**Exercise objective**. Go through the material below and copy each line where the word "pixels" appears.

**Source data**.
· · · ·

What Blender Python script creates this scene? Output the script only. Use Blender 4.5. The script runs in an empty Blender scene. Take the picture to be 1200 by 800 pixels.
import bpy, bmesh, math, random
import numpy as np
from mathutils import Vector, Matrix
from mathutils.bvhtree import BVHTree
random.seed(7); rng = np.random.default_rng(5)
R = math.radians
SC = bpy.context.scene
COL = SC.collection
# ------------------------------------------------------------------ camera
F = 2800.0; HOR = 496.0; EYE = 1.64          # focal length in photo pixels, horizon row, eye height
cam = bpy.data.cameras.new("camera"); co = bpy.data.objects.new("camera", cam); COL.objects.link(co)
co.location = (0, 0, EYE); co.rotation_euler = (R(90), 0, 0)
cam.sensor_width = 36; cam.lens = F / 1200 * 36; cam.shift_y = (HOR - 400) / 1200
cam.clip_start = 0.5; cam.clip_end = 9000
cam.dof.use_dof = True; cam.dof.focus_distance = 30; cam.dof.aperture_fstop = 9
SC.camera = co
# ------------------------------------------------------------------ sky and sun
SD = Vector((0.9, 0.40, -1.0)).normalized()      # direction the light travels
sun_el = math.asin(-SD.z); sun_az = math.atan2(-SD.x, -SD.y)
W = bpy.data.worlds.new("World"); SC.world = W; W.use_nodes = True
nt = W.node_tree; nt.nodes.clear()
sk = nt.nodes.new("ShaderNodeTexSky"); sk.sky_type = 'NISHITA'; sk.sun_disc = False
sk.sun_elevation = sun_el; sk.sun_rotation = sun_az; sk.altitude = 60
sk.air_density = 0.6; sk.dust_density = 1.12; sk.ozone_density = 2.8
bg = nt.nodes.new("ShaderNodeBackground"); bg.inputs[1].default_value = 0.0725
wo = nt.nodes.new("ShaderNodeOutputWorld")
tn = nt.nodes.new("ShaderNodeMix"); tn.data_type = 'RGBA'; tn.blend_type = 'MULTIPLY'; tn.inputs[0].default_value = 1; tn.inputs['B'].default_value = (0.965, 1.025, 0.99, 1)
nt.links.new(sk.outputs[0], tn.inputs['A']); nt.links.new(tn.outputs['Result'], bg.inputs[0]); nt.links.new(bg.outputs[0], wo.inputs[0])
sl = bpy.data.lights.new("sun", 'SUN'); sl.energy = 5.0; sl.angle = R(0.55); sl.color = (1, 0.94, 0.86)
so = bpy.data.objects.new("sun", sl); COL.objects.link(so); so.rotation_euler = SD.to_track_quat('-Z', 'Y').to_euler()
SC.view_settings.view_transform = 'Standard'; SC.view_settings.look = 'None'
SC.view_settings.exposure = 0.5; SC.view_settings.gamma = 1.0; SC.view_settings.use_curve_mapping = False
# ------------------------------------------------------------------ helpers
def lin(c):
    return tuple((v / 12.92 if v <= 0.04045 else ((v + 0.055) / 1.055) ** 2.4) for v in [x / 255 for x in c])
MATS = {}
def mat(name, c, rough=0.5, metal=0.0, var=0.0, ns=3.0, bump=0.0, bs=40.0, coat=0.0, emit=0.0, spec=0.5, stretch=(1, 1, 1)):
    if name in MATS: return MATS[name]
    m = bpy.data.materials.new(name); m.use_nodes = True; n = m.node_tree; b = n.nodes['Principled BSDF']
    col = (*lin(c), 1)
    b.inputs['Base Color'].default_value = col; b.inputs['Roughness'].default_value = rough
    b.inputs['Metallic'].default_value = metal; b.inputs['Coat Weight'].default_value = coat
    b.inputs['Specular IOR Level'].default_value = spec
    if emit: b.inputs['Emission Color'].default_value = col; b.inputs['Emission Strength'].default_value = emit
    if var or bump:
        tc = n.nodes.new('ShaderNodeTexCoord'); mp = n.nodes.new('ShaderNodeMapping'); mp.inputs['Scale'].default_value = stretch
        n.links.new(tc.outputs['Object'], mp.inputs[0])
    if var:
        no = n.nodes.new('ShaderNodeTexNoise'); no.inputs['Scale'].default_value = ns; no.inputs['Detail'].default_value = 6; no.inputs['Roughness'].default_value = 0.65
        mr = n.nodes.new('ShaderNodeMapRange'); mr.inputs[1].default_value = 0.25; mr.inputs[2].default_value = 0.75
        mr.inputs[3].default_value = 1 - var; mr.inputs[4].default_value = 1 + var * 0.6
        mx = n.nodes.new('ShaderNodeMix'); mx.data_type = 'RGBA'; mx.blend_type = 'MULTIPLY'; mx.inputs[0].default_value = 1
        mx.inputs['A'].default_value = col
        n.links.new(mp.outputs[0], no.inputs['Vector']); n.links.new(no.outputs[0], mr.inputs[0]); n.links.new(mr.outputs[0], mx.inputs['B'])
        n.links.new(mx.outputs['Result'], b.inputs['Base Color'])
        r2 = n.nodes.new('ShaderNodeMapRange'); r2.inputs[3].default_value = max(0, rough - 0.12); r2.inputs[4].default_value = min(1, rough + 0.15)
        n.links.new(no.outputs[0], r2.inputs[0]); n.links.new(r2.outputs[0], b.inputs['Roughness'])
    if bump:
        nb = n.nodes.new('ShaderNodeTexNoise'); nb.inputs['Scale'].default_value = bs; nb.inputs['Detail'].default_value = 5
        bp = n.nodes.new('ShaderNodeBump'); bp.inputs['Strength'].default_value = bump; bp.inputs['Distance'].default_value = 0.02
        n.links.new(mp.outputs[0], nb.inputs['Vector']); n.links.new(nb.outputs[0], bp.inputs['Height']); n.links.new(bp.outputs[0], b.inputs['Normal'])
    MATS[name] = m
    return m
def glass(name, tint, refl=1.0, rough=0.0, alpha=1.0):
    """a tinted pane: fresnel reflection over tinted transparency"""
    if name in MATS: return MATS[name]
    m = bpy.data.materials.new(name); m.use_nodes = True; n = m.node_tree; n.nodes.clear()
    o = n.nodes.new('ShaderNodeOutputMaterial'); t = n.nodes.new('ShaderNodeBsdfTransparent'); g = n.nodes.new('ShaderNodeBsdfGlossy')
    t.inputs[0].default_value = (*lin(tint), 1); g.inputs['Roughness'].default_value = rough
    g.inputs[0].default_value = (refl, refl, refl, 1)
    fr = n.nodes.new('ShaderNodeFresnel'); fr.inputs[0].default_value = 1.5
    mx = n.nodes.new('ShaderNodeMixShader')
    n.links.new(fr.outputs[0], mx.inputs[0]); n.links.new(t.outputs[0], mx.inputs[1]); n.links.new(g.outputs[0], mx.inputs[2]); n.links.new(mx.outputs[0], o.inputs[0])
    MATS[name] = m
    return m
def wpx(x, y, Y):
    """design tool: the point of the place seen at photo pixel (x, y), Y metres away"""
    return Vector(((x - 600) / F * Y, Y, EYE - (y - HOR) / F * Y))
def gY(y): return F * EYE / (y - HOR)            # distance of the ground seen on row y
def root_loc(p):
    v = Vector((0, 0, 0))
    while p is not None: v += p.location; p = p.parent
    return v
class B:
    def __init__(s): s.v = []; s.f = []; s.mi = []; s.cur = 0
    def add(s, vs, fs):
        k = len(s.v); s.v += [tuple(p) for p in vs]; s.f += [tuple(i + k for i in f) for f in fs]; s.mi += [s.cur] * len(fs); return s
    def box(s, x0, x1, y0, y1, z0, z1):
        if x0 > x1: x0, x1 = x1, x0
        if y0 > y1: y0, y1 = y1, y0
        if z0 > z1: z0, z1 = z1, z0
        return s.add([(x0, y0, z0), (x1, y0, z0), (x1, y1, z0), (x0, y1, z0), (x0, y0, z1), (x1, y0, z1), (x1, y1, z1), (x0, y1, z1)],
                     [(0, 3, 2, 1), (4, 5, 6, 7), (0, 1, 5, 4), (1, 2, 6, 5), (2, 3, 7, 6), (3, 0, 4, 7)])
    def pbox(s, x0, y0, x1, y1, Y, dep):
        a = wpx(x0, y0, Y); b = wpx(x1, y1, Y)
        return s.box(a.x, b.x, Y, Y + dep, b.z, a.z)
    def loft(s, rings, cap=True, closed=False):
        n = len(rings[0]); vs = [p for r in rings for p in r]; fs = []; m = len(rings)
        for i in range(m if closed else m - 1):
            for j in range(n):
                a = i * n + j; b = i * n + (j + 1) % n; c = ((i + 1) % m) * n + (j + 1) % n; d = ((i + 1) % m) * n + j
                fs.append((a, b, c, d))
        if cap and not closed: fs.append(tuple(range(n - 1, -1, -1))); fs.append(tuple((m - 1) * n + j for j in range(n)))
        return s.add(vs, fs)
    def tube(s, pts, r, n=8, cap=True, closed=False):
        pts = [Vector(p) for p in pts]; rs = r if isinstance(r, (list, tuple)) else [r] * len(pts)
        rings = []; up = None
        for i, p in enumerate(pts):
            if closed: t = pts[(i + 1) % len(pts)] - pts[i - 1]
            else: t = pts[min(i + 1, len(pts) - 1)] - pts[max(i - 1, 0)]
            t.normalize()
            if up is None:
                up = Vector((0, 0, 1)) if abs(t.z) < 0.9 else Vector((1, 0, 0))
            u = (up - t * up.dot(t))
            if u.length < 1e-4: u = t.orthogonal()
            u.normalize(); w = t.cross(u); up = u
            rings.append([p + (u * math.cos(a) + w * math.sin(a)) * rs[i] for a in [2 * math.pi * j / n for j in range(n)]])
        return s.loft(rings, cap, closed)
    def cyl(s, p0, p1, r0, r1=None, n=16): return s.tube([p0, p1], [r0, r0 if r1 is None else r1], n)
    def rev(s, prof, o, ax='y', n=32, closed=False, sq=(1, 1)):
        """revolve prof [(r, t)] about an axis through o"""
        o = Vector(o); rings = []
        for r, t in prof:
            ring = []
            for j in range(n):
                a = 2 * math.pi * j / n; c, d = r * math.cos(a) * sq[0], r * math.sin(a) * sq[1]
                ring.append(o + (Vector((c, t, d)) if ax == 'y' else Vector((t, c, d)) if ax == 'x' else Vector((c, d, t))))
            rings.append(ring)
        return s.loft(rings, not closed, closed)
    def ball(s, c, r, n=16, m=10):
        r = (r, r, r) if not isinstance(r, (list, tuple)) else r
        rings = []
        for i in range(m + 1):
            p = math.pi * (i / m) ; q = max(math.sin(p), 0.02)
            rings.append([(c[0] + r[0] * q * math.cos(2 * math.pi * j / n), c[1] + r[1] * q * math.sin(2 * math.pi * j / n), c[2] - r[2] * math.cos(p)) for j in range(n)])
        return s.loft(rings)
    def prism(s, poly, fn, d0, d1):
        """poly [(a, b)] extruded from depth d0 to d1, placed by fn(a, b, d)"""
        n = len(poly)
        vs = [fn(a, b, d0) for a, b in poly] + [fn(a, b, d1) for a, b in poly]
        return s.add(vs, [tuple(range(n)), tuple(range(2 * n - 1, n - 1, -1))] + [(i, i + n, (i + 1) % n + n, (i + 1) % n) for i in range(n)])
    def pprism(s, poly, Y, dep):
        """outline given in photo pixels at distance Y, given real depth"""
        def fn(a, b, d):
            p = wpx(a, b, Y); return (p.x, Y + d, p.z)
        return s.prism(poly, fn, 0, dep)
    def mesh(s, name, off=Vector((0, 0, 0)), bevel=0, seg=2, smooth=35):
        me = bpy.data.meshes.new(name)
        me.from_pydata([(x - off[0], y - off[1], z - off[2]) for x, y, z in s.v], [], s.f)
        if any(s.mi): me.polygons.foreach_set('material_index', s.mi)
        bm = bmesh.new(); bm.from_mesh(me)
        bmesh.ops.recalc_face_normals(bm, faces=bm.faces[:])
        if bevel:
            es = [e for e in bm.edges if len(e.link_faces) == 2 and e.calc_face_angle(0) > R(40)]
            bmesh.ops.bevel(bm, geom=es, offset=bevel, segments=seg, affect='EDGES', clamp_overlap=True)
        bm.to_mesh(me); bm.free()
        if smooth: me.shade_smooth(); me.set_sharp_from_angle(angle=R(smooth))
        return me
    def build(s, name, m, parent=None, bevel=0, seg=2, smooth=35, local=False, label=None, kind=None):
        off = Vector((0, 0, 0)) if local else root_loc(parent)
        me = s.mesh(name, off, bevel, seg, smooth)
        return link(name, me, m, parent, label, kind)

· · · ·

**Output**.
What Blender Python script creates this scene? Output the script only. Use Blender 4.5. The script runs in an empty Blender scene. Take the picture to be 1200 by 800 pixels.
F = 2800.0; HOR = 496.0; EYE = 1.64          # focal length in photo pixels, horizon row, eye height
        """outline given in photo pixels at distance Y, given real depth"""